If indeed this theory of the earth is, as we suppose it to be, the lapse of time must necessarily remove all objections to it, and the progress of science will only develop its evidence more fully. As it stands at present, though true, it must be still imperfect; and it cannot be doubted, that the great principles of it, though established on an [p.334] immovable basis, must yet undergo many modifications, requiring to be limited, in one place, or to be extended, in another. A work of such variety and extent cannot be carried to perfection by the efforts of an individual. Ages may be required to fill up the bold outline which Dr.
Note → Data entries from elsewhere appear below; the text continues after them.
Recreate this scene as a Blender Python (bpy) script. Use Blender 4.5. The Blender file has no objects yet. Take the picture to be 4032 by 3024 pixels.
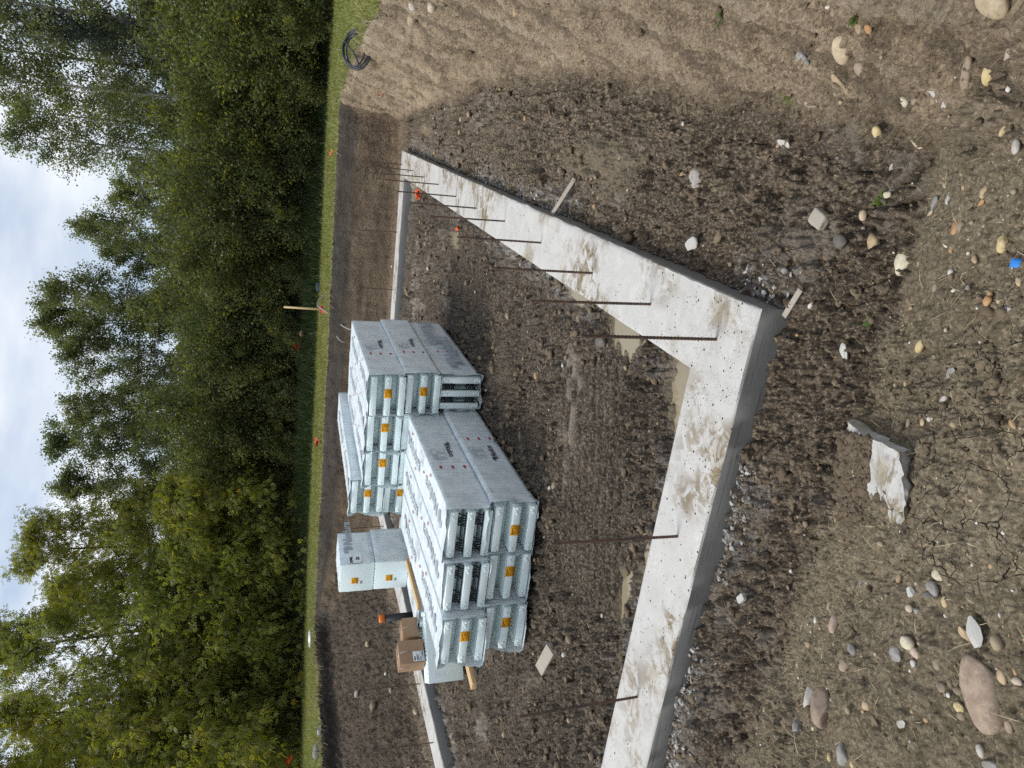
import math, random
import numpy as np
# ---------------------------------------------------------------- frame of the place
# z = 0 pit floor, y forward from where the photographer stands.  (a, c): a along the right-hand footing,
# c across to the left, both measured from the near right corner of the footing.
PX, PY = 0.37219, 2.80291
ANG = 0.363309
D1 = (math.sin(ANG), math.cos(ANG)); D2 = (-math.cos(ANG), math.sin(ANG))
EYE = 2.312
FOOT_W, FOOT_L, FOOT_C, FOOT_H = 0.467, 11.419, 7.891, 0.162
def ac2w(a, c, z=0.0):
    return (PX + a*D1[0] + c*D2[0], PY + a*D1[1] + c*D2[1], z)
def w2ac(x, y):
    return (x-PX)*D1[0] + (y-PY)*D1[1], (x-PX)*D2[0] + (y-PY)*D2[1]
# ---------------------------------------------------------------- noise
def _hash(ix, iy, iz, s):
    n = (ix*374761393 + iy*668265263 + iz*1440662683 + s*362437) & 0xffffffff
    n = ((n ^ (n >> 13))*1274126177) & 0xffffffff
    n = ((n ^ (n >> 16))*2246822519) & 0xffffffff
    return ((n ^ (n >> 15)) & 0xffffff)/16777216.0
def vnoise(x, y, z, s=0):
    fx, fy, fz = np.floor(x), np.floor(y), np.floor(z)
    ix, iy, iz = fx.astype(np.int64), fy.astype(np.int64), fz.astype(np.int64)
    u, v, w = x-fx, y-fy, z-fz
    u = u*u*(3-2*u); v = v*v*(3-2*v); w = w*w*(3-2*w)
    r = 0
    for dx in (0, 1):
        for dy in (0, 1):
            for dz in (0, 1):
                k = (u if dx else 1-u)*(v if dy else 1-v)*(w if dz else 1-w)
                r = r + k*_hash(ix+dx, iy+dy, iz+dz, s)
    return r*2-1
def fbm(x, y, z, oct=4, s=0, gain=.5, billow=False):
    t = 0; amp = 1; tot = 0
    for o in range(oct):
        n = vnoise(x, y, z, s+o*17)
        if billow: n = 1-2*np.abs(n)
        t = t + amp*n; tot += amp; amp *= gain
        x, y, z = x*2.03+3.1, y*2.03+1.7, z*2.03+5.3
    return t/tot
def sst(e0, e1, x):
    t = np.clip((x-e0)/(e1-e0), 0, 1); return t*t*(3-2*t)
# ---------------------------------------------------------------- shape of the ground
PUDDLES = [  # a, c, half length a, half width c, water level
    (0.66, 0.72, 0.24, 0.36, 0.000), (1.55, 0.60, 0.30, 0.16, -.002), (2.5, 0.56, 0.28, .10, -.006),
    (0.66, 1.92, 0.10, 0.18, -.004), (0.86, 2.32, 0.10, 0.22, -.010),
    (9.9, -0.42, 0.45, 0.10, 0.0), (10.7, 0.72, 0.4, .16, -.004), (6.9, 0.9, .3, .12, -.004)]
def lawn_z(c):
    return 1.33 + .1*np.clip((c-1)/11., -.4, 1.6)
def zones(x, y):
    a, c = w2ac(x, y)
    wob = fbm(x*.9, y*.9, x*0, 3, 91)
    wob2 = fbm(x*3.1, y*3.1, x*0, 3, 95)
    c0 = np.interp(a, [-3, -1, 1, 3, 5.2, 7.7, 9.1, 12.3], [-.55, -.6, -.8, -1.0, -1.03, -.84, -.79, -.5]) + .06*wob
    c1 = np.interp(a, [-3, 0, 3, 5, 6.6, 9, 11, 12.6], [-2.3, -2.3, -2.3, -2.0, -1.78, -1.48, -1.12, -.78]) + .10*wob2*sst(5, 7, a)*.6
    s = np.clip((c0-c)/(c0-c1), 0, 1)
    tr = .75*s + .25*s*s*(3-2*s)
    cl = 8.75 + .15*wob; cr = 11.7 + .15*wob + .07*wob2
    tl = .74*np.clip((c-cl)/(cr-.45-cl), 0, 1) + .26*sst(-.42, 0, c-cr)
    aw = 12.52 + .05*wob + .045*wob2
    tf = .10*np.clip((a-(aw-.85))/.55, 0, 1) + .90*sst(-.30, 0, a-aw)
    top = 1-(1-tr)*(1-tl)*(1-tf)
    nlip = -.50 + .14*wob + .05*wob2
    sn = np.clip((nlip-a)/1.05, 0, 1)
    near = .60*(.6*sn + .4*sn*sn*(3-2*sn)) + .17*np.clip((-1.6-a)/1.2, 0, 1) + .055*sst(.08, .20, (nlip-a)/1.05)
    return a, c, tr, tl, tf, top, near, wob, wob2
def macro(x, y):
    a, c, tr, tl, tf, top, near, wob, wob2 = zones(x, y)
    zt = lawn_z(c)*top
    k = .12
    h = np.clip(.5+.5*(zt-near)/k, 0, 1)
    z = near*(1-h)+zt*h + k*h*(1-h)
    z = z - .03
    return z
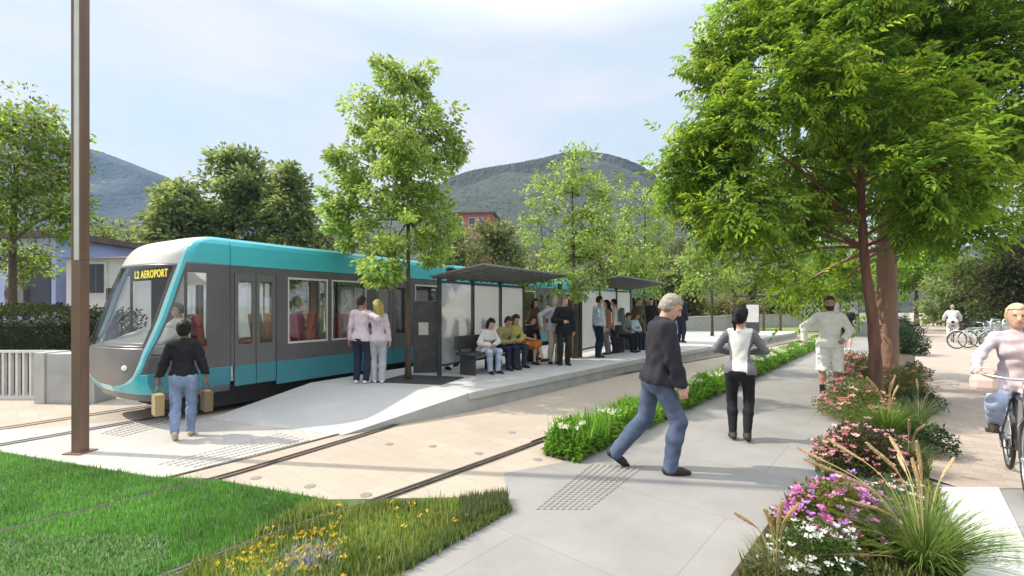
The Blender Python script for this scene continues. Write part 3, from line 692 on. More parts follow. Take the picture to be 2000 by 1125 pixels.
    if style:
        F = Field(hc - .45 if style in ('long',) else hc - .24, hc + .24, min(hh, .009)); o = .007 if style in ('short', 'balding') else .016
        F.ell(hp(-.012, 0, .026), (.096, .076, .094), Hm, o, .01)
        if style != 'balding': F.ell(hp(-.04, 0, -.03), (.065, .072, .08), Hm, o * .7, .03)
        front = [hm[:, 0], hm[:, 2]]
        X = (F.ax[0][:, None, None] - hc[0]); Y = (F.ax[1][None, :, None] - hc[1]); Z = (F.ax[2][None, None, :] - hc[2])
        lx = X * hm[0, 0] + Y * hm[1, 0] + Z * hm[2, 0]; ly = X * hm[0, 1] + Y * hm[1, 1] + Z * hm[2, 1]; lz = X * hm[0, 2] + Y * hm[1, 2] + Z * hm[2, 2]
        hl = (.074 if fem else .058) if style != 'balding' else .075
        F.f = np.maximum(F.f, -np.maximum(.018 - lx + .25 * np.minimum(lz - .02, 0), lz - hl + .35 * np.maximum(np.abs(ly) - .03, 0)))
        F.f = np.maximum(F.f, -(lz + (.075 if style in ('short', 'balding') else .11)) if style in ('short', 'balding', 'bun', 'ponytail') else F.f)
        if style == 'bun': F.ell(hp(-.10, 0, .05), (.045, .048, .045), Hm, 0, .012)
        if style == 'ponytail': F.cone(hp(-.11, 0, .03), hp(-.15, 0, -.08), .034, .03, .02); F.cone(hp(-.15, 0, -.08), hp(-.13, 0, -.2), .03, .012, .02)
        if style == 'bob':
            for s_ in (1, -1): F.cone(hp(-.01, .078 * s_, .02), hp(-.005, .078 * s_, -.11), .03, .026, .03)
            F.cone(hp(-.07, .03, 0), hp(-.075, .03, -.12), .05, .045, .03); F.cone(hp(-.07, -.03, 0), hp(-.075, -.03, -.12), .05, .045, .03)
        if style == 'long':
            for s_ in (1, -1): F.cone(hp(-.02, .075 * s_, .02), hp(-.0, .085 * s_, -.22), .03, .026, .03)
            F.cone(hp(-.08, .04, 0), hp(-.09, .045, -.26), .05, .045, .03); F.cone(hp(-.08, -.04, 0), hp(-.09, -.045, -.26), .05, .045, .03)
        F.wrinkle(.0013, 200, 9, 5)
        emitf('hair', F, cloth(hcol, .22, .6, 60))
    if O.get('beard'):
        F = Field(hc - .2, hc + .2, min(hh, .009)); F.ell(hp(.03, 0, -.062), (.068, .062, .066), Hm, .006, .01); F.keep(hp(0, 0, -.045), hm[:, 2]); emitf('beard', F, cloth(hcol, .3, .7, 60))
    return root, dict(arm=arm, sc=sc, hip=hip, sh=sh)

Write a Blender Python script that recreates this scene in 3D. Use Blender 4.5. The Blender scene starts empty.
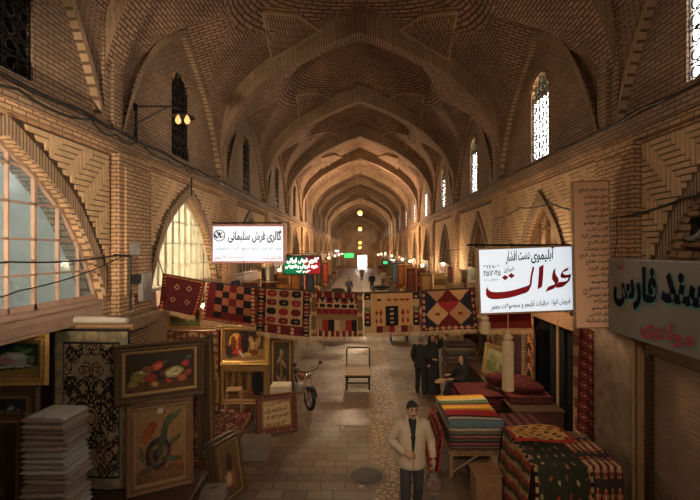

Hutton has traced with so masterly a hand; to detach the parts more completely from the general mass; to adjust the size and position of the subordinate members; and to give to the whole piece the exact proportion and true colouring of nature.
This, however, in length of time, may be expected from the advancement of science, and from the mutual assistance which parts of Knowledge, seemingly most remote, often afford to one another. Not only may the observations of the mineralogist, in tracts yet unexplored, complete the enumeration of geological facts; and the experiments of the chemist, on subjects not yet subjected to his analysis, afford a more intimate acquaintance with the nature of fossils, and a measure of the power of those chemical agents to which this theory ascribes such vast effects; but also from other sciences, less directly connected with the natural history of the earth, much information may be received. The accurate geographical maps and surveys which are now making; the soundings; the observation of the currents; the barometrical measurements, may all combine to ascertain the reality, and to fix the quantity of those changes which terrestrial bodies continually undergo. Every new improvement in science affords the means of delineating more accurately the face of nature as it now exists, and of transmitting, to future ages, an account, which may be compared with the face of nature as it shall then exist. If, therefore, the science of the present times is destined to survive the physical revolutions of the globe, the Huttonian Theory may be confirmed by historical record; and the author of it will be remembered among the illustrious few, whose systems have been verified by the observations of succeeding ages, supported by facts unknown to themselves, and established by the decisions of a tribunal, slow, but infallible, in distinguishing between truth and falsehood.